Gordon spoke about how it would be different if he would have been giving his talk in Mississippi. Faulkner was from the South and his works are read more because he is from there. He would feel fairly confident that almost everyone in the room had heard of Faulkner, but in southwest Wisconsin, Gordon cannot make that same assumption.

“How many of you have read William Faulkner?” Gordon asked the audience. “I’m trying to see if there’s any hands that aren’t professors.” Besides the professors who had read Faulkner, one student in attendance had read As I Lay Dying and another had read Absalom, Absalom! for a class.

“He is something accredited to being the greatest American author in the 20th century,” Gordon said. “His themes supposedly speak to broad American ideas. His fiction supposedly relates to universal truths, not just white, male and southern ones.” Faulkner has been praised for elevating “American literature” to the ranks of world literature at large.

“I could spend an entire faculty forum talking about his influences on world literature,” Gordon said.

Professor of geography Richard Waugh’s was Gordon’s respondent but he decided to take a bit of a different approach. Instead of responding to Gordon’s research about Faulkner, Waugh discussed the concepts of postmodernism, placelessness and the book, Breakfast of Champions written by Kurt Vonnegut.

Waugh discussed the definitions of both place and placelessness, postmodernism and making the case that Vonnegut was a postmodern author who made postmodern fiction. A major theme in Breakfast of Champions focuses on the loss of humanity through commercialization, as well as the loss of capacity to think.

To give a visual to define “place,” Waugh showed different pictures and asked the audience where they thought the subject was located. The first photograph was a place in southwest Wisconsin, then he showed a house which was located in Boston and lastly a house that was located in the South.

“Space becomes place when it has meaning. You can tell where these places were as places,” Waugh said. “They invoke meaning and they invoke thought, ideas and uniqueness.”

Waugh then discussed the idea of placelessness. Placelessness is a concept of places without uniqueness, with no meaning or with confused meaning. He then showed a picture of a road with many different fast food restaurants surrounding it. He asked, “Where is this?” This was met with many confused looks.

“Good luck,” Waugh said. “Is there any way you could possibly know? United States, maybe?”

Waugh showed another picture, similar to the first. The point he was trying to make was that the meaning was very obscure.

There was then a short discussion on what is postmodernism. Relativism is about the concept of is used by very strong postmodernists who believe there is no real truth at all. Postmodernism began in the late 20th century with an influx of knowledge in philosophy, art, architecture and literature. Waugh also discussed how postmodernism can be chaotic, which is represented well in the world Vonnegut creates in Breakfast of Champions. Vonnegut will randomly put his own drawings in his books and it makes no sense.

Slaughterhouse Five, the sequel to Breakfast of Champions, is set in Midland City, Indiana, a fictional place created in order to represent the average city in the United States.

The idea behind this text is that in our society, we are treating people like machines.
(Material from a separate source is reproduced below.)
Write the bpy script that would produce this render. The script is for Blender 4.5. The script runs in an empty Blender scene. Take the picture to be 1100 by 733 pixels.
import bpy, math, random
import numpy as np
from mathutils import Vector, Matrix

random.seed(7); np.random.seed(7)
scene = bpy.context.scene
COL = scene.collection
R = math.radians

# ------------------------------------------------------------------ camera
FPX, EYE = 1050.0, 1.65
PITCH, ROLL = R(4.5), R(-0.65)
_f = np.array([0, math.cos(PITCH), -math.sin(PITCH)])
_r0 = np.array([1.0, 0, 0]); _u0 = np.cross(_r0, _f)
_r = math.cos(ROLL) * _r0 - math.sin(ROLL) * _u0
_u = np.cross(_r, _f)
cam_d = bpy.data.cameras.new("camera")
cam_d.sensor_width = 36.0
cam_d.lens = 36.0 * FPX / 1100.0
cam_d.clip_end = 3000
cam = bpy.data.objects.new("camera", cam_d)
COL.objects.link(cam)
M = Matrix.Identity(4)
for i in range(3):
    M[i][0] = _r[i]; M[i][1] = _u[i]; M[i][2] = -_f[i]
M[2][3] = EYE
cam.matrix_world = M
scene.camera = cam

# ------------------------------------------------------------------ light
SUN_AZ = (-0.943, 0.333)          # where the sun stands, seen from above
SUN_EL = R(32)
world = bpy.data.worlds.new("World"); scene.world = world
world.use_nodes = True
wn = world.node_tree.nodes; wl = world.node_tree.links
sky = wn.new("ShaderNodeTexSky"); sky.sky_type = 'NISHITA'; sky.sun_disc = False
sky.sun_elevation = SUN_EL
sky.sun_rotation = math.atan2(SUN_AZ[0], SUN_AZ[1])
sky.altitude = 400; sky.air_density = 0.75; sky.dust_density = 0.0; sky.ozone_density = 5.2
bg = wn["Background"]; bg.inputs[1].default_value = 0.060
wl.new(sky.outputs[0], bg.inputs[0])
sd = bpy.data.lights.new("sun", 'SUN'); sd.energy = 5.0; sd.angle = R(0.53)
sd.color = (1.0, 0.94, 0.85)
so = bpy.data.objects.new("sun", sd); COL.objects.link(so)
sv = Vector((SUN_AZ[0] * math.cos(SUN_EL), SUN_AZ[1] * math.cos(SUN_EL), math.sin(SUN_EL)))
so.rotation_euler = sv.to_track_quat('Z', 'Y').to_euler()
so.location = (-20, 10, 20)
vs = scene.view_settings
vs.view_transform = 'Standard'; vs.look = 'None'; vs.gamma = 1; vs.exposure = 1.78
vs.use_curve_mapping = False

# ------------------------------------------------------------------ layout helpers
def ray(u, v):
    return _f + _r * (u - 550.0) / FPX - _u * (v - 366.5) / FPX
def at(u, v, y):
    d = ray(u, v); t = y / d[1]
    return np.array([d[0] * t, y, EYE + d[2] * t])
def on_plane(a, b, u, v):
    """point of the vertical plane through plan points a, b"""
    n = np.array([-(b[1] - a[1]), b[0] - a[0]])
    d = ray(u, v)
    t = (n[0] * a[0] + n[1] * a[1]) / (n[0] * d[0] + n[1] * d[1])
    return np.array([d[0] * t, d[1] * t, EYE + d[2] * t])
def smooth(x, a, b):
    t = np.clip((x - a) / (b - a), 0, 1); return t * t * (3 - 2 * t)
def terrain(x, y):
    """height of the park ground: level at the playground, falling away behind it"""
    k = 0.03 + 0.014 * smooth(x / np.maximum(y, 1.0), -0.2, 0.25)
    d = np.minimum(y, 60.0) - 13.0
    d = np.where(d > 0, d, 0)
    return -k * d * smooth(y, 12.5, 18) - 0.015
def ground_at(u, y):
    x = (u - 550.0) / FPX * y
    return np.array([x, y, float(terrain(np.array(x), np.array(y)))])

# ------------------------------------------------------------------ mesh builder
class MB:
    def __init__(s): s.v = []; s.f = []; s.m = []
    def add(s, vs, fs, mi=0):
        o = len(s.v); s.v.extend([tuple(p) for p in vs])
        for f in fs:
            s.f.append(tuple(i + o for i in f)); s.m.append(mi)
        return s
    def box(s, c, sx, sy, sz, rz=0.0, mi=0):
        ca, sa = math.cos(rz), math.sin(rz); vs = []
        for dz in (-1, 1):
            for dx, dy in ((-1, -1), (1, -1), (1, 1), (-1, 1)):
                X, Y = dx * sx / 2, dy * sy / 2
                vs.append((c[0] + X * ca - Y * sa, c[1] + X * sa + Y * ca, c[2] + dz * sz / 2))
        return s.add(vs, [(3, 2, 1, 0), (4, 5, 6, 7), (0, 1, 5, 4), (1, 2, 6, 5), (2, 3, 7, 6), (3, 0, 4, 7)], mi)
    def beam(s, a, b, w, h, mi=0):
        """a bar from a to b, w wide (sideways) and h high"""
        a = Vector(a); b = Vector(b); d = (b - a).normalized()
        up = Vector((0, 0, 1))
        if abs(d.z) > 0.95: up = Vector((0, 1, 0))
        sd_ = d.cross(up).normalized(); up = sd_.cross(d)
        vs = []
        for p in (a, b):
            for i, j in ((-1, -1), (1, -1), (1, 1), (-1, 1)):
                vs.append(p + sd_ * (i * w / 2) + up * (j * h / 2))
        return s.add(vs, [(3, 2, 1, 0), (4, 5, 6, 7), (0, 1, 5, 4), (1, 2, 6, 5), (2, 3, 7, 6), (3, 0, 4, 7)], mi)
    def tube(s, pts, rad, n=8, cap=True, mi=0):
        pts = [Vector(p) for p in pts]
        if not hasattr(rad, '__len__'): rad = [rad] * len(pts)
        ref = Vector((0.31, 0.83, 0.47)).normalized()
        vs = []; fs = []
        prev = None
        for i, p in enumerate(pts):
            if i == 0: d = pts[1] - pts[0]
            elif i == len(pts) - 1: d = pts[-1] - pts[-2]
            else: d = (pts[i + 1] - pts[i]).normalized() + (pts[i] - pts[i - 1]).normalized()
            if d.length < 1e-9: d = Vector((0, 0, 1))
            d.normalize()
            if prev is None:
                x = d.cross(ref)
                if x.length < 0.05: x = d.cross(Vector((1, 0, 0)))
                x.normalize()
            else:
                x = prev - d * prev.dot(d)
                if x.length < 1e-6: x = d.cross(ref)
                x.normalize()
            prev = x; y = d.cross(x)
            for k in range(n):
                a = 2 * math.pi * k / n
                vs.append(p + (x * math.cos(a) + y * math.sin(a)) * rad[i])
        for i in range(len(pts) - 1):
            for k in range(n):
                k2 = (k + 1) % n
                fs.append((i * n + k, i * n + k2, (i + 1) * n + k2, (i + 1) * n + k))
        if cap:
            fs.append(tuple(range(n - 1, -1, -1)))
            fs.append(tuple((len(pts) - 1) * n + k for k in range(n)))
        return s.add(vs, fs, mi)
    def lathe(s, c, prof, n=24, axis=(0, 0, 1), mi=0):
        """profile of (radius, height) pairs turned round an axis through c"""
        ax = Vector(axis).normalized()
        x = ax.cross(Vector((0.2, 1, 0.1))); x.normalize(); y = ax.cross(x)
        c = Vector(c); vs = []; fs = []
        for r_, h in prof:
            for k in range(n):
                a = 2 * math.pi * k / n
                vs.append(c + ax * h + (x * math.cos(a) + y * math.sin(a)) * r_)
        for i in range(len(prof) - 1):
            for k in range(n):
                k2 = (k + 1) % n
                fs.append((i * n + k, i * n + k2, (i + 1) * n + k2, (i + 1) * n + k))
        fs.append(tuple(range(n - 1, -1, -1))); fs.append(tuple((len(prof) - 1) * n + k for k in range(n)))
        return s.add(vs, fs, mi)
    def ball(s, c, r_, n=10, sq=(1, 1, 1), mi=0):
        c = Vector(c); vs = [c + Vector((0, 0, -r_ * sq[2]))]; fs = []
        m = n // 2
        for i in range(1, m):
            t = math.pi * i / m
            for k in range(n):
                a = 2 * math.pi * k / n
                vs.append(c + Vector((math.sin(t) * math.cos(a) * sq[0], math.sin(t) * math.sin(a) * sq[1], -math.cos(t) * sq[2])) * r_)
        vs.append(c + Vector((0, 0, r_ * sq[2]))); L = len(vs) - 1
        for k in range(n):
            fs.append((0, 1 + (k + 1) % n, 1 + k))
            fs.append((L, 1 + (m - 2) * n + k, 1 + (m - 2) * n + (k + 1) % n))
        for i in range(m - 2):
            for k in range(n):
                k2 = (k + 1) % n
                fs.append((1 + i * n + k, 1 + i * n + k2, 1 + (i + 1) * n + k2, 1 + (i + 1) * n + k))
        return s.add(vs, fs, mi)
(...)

Vonnegut uses this idea to talk about the horrors of racism throughout his book with the idea being that others are treating their peers like “black machines.” There is still discrimination and racism even when the society is completely made up of robots.

Only one character in the book questions others about why the society or world is the way it is. He asks why objects are given names and why the answer to this question about their names is always because “someone just liked sound of it.” An example of this concept can be seen when this character asks why a fire extinguisher was given the name excelsior and he receives the typical answer of “someone just liked the sound of it.”

“In summary, Vonnegut is arguing commercialization leads to a loss in humanity and individual expression,” Waugh said. “Increasingly an inability to think and loss of thought as a provider of identity.”

With that, even though Waugh didn’t necessarily respond to Gordon’s presentation, he connected to the concept of geography and place, which was a key component to Gordon’s overall argument.